Those who wish to discount the Bible as being anything other than the writings of simple people trying to understand their world in an unscientific and irrational time, here is a report of a rediscovery that substantiates biblical history and geography.
It is perfectly legitimate, in my opinion, to suggest that John or any of the biblical writers use allegory and story telling to convey religious truths, but many demand that that is what the Bible is all about – and as proof they often discount historical and geographic accounts as untrue. This was the case with the Hebrew Testament cities of Sodom and Gomorra, which many scholars used to prove the unreliability of biblical accounts because they did not believe the cities ever actually existed. Until they were found, that is. There are many such examples. Now, the Pool of Siloam has been found. I love it when this happens.

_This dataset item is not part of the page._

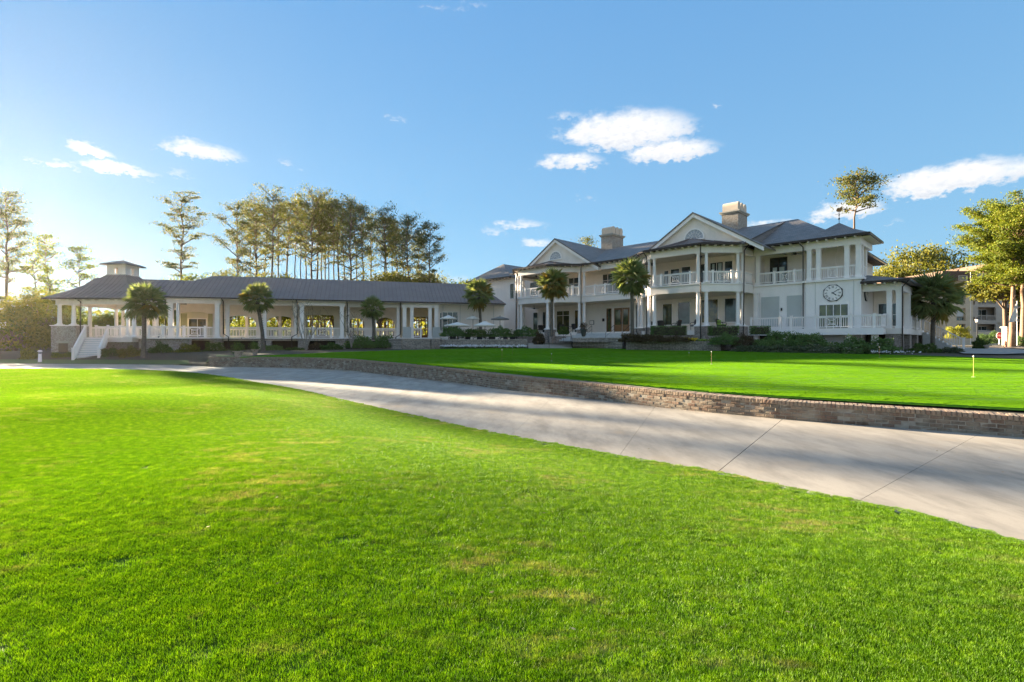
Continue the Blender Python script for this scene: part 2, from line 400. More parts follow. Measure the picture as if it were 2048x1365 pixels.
def turf(name, blade):
    """turf colour: green with straw-coloured thatch in the scalped patches"""
    m, nt, b = newmat(name)
    g = nt.nodes.new('ShaderNodeNewGeometry'); flat = nt.nodes.new('ShaderNodeVectorMath'); flat.operation = 'MULTIPLY'
    flat.inputs[1].default_value = (1, 1, 0); nt.links.new(g.outputs['Position'], flat.inputs[0]); P = flat.outputs[0]
    n1 = noise_node(nt, .22, 5, .6, vec=P); n2 = noise_node(nt, 2.6, 6, .72, vec=P, stretch=(.6, 1.7, 1), rot=-.35); n3 = noise_node(nt, .5, 4, .55, vec=P)
    n4 = noise_node(nt, 7, 4, .6, vec=P)
    gA, gB = ((.145, .30, .003), (.21, .37, .004)) if blade else ((.09, .15, .012), (.14, .18, .03))
    c = mixc(nt, mapr(nt, n1.outputs[0], .35, .65), gA, gB)
    if blade:
        v = g.outputs['Random Per Island']
        c = mixc(nt, mapr(nt, v, .55, 1., 0, .55), c, (.27, .46, .012)); c = mixc(nt, mapr(nt, v, .0, .35, .5, 0), c, (.04, .18, .002))
    if blade:
        cl = noise_node(nt, 11, 3, .6, vec=P); c = mixc(nt, mapr(nt, cl.outputs[0], .42, .62, .5, 0), c, (.03, .12, .002)); c = mixc(nt, mapr(nt, cl.outputs[0], .52, .68, 0, .35), c, (.30, .44, .015))
        rd = noise_node(nt, 2.4, 4, .7, vec=P, stretch=(.8, 4.2, 1), rot=.2); c = mixc(nt, mth(nt, 'MULTIPLY', mapr(nt, rd.outputs[0], .56, .66, 0, .7, True), mapr(nt, n3.outputs[0], .38, .5, 0, 1)), c, (.06, .09, .01))  # dark streaks painted in for the shading of low-sun turf ridges
    patch = mth(nt, 'MULTIPLY', mapr(nt, n3.outputs[0], .46, .62, 0, 1, True), mapr(nt, n2.outputs[0], .48, .60, 0, 1, True))
    patch = mth(nt, 'ADD', patch, mth(nt, 'MULTIPLY', mapr(nt, n4.outputs[0], .62, .72, 0, 1, True), .35))
    fb = noise_node(nt, 28, 4, .75, vec=P); patch = mth(nt, 'MULTIPLY', patch, mapr(nt, fb.outputs[0], .40, .56, .12, 1.25))
    straw = mixc(nt, mapr(nt, n4.outputs[0], .4, .6), (.50, .46, .16), (.33, .27, .13))
    c = mixc(nt, mth(nt, 'MULTIPLY', patch, .78 if blade else .9), c, straw)
    nt.links.new(c, b.inputs['Base Color']); b.inputs['Roughness'].default_value = .52 if blade else .9; b.inputs['Specular IOR Level'].default_value = .28 if blade else .1
    if blade:
        tr = nt.nodes.new('ShaderNodeBsdfTranslucent'); nt.links.new(mixc(nt, 1.0, c, (1.0, 1.0, .35), 'MULTIPLY'), tr.inputs[0])
        ms = nt.nodes.new('ShaderNodeMixShader'); ms.inputs[0].default_value = .38
        nt.links.new(b.outputs[0], ms.inputs[1]); nt.links.new(tr.outputs[0], ms.inputs[2]); nt.links.new(ms.outputs[0], nt.nodes['Material Output'].inputs[0])
    else:
        bump(nt, b, noise_node(nt, 40, 3).outputs[0], 1., .03)
    return m
M_blade = turf('turf_blades', True); M_thatch = turf('turf_thatch', False)
M_mulch = plain('bark_mulch', (.075, .05, .032), .95, .3, 1.5, bumps=.8, col2=(.045, .05, .022))
M_farground = plain('lawn_toned_ground', (.15, .17, .06), .95, .3, .3, col2=(.17, .14, .075))  # far ground in a lightened, neutral lawn tone
M_lawn2 = plain('rough_lawn', (.07, .125, .022), .95, .2, .8, bumps=.6, col2=(.095, .12, .035))
M_asphalt = plain('asphalt', (.07, .055, .052), .9, .2, 2, bumps=.4)
M_sidewalk = plain('pale_concrete', (.36, .33, .30), .85, .12, 1.5, bumps=.2)
M_mortar = plain('lime_mortar', (.40, .35, .285), .95, .2, 8, bumps=.6)
M_oldbrick = piecemat('old_brick', [(.12,.075,.05), (.22,.14,.09), (.15,.12,.09), (.27,.19,.13), (.19,.11,.075), (.30,.24,.18)], 26, .9, (.30,.26,.20))
M_capbrick = piecemat('cap_brick', [(.24,.15,.105), (.34,.24,.17), (.27,.21,.15), (.38,.28,.20), (.29,.19,.13)], 30, .9)
M_brickwall = brickmat('washed_brick', (.27,.20,.155), (.42,.36,.31), (.50,.46,.40), 1.0, .5)
M_brickpier = brickmat('grey_brick', (.20,.14,.11), (.40,.32,.27), (.46,.41,.36), .8, .45)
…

A Gospel of John Passage Is Proven True
It turns out that a specific passage from the Gospel of John wasn’t a religious conceit, that is a kind of poetic license John took to prove a point. It’s true. Now there is proof. When the sewer line in the Old City of Jerusalem needed repairs in the fall of 2004, the workmen made a historic discovery: the biblical Pool of Siloam. The Gospel of John cites this as the place where Jesus cured the blind man. Theologians have long thought the setting of the pool was a “religious conceit” used by John to illustrate a point. Turns out, the place is real. And it’s exactly where John said it is, reports The Los Angeles Times of a new study published in the Biblical Archaeology Review.